*Stated goal*: Type again, exactly, the lines below from the start through the line that includes "S.camera = cam".

▬▬▬

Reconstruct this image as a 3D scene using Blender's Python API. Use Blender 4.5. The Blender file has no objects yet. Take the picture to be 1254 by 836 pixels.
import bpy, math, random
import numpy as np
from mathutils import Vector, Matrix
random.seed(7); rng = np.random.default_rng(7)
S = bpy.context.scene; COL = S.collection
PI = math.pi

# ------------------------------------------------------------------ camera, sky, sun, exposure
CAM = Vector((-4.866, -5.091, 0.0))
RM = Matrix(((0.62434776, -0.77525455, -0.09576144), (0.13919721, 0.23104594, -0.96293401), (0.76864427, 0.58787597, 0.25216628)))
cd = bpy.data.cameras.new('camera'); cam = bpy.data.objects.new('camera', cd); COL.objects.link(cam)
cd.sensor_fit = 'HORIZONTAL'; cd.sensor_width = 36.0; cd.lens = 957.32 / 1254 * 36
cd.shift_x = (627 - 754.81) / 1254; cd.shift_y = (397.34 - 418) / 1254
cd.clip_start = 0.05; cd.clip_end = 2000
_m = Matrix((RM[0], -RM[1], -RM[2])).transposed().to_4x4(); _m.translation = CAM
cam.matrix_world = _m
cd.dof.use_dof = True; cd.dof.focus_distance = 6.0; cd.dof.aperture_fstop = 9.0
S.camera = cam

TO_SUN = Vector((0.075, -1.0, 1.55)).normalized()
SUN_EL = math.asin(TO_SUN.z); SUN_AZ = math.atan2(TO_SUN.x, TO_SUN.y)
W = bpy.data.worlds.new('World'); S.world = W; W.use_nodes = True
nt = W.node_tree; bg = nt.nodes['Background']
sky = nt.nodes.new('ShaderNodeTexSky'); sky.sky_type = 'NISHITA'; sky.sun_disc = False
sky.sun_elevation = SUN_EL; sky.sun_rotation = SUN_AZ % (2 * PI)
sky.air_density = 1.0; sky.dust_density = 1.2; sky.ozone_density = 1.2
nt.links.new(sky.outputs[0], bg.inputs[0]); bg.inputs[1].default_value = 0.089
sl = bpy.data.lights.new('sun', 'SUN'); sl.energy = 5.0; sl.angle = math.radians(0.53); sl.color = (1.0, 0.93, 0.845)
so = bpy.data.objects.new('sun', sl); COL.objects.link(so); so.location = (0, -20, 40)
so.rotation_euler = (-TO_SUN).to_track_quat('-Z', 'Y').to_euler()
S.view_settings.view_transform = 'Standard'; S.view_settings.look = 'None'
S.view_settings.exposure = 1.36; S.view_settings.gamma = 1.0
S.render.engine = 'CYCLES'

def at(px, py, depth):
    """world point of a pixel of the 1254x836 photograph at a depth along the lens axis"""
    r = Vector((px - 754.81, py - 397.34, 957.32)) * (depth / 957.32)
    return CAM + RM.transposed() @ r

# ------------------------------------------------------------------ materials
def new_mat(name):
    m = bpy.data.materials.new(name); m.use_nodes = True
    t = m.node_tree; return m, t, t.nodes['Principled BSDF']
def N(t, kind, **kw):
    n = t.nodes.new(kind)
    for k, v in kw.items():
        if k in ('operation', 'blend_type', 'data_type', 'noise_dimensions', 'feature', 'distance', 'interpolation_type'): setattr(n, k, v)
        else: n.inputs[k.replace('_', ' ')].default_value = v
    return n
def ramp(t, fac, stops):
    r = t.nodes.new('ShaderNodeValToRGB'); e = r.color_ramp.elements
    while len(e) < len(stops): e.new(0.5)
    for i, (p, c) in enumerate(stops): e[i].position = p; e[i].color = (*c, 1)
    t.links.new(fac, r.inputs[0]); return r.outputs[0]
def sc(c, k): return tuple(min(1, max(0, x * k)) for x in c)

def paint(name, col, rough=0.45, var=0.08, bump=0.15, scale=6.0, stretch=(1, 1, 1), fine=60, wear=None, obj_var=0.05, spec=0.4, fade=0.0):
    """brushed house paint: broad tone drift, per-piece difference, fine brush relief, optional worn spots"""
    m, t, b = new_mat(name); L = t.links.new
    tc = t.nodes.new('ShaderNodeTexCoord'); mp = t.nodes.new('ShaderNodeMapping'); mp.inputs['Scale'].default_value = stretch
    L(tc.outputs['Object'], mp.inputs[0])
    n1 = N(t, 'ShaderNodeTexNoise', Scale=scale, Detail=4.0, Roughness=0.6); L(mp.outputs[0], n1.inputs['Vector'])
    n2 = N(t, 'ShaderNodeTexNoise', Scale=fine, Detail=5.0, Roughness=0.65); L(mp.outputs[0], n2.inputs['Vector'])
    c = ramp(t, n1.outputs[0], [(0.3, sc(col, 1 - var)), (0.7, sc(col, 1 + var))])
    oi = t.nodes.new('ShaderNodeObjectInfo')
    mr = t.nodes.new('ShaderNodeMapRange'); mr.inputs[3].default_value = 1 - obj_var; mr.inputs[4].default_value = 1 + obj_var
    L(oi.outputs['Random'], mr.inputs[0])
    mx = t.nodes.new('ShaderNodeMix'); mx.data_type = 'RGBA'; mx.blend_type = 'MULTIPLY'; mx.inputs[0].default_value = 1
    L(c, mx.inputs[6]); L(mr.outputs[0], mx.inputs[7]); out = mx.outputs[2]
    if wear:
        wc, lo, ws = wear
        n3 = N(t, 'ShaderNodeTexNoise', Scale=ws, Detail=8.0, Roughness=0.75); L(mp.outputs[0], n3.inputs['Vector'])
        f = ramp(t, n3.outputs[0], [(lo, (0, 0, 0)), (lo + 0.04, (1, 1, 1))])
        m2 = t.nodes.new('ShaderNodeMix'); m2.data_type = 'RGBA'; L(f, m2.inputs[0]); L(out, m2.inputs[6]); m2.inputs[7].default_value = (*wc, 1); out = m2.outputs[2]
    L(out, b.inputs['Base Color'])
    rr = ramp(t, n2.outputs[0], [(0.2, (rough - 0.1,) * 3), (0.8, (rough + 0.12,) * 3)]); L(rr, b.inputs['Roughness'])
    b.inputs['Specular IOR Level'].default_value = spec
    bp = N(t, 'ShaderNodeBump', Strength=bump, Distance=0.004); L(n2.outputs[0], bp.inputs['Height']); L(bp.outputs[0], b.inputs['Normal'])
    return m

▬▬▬

*Correct answer*:
Reconstruct this image as a 3D scene using Blender's Python API. Use Blender 4.5. The Blender file has no objects yet. Take the picture to be 1254 by 836 pixels.
import bpy, math, random
import numpy as np
from mathutils import Vector, Matrix
random.seed(7); rng = np.random.default_rng(7)
S = bpy.context.scene; COL = S.collection
PI = math.pi

# ------------------------------------------------------------------ camera, sky, sun, exposure
CAM = Vector((-4.866, -5.091, 0.0))
RM = Matrix(((0.62434776, -0.77525455, -0.09576144), (0.13919721, 0.23104594, -0.96293401), (0.76864427, 0.58787597, 0.25216628)))
cd = bpy.data.cameras.new('camera'); cam = bpy.data.objects.new('camera', cd); COL.objects.link(cam)
cd.sensor_fit = 'HORIZONTAL'; cd.sensor_width = 36.0; cd.lens = 957.32 / 1254 * 36
cd.shift_x = (627 - 754.81) / 1254; cd.shift_y = (397.34 - 418) / 1254
cd.clip_start = 0.05; cd.clip_end = 2000
_m = Matrix((RM[0], -RM[1], -RM[2])).transposed().to_4x4(); _m.translation = CAM
cam.matrix_world = _m
cd.dof.use_dof = True; cd.dof.focus_distance = 6.0; cd.dof.aperture_fstop = 9.0
S.camera = cam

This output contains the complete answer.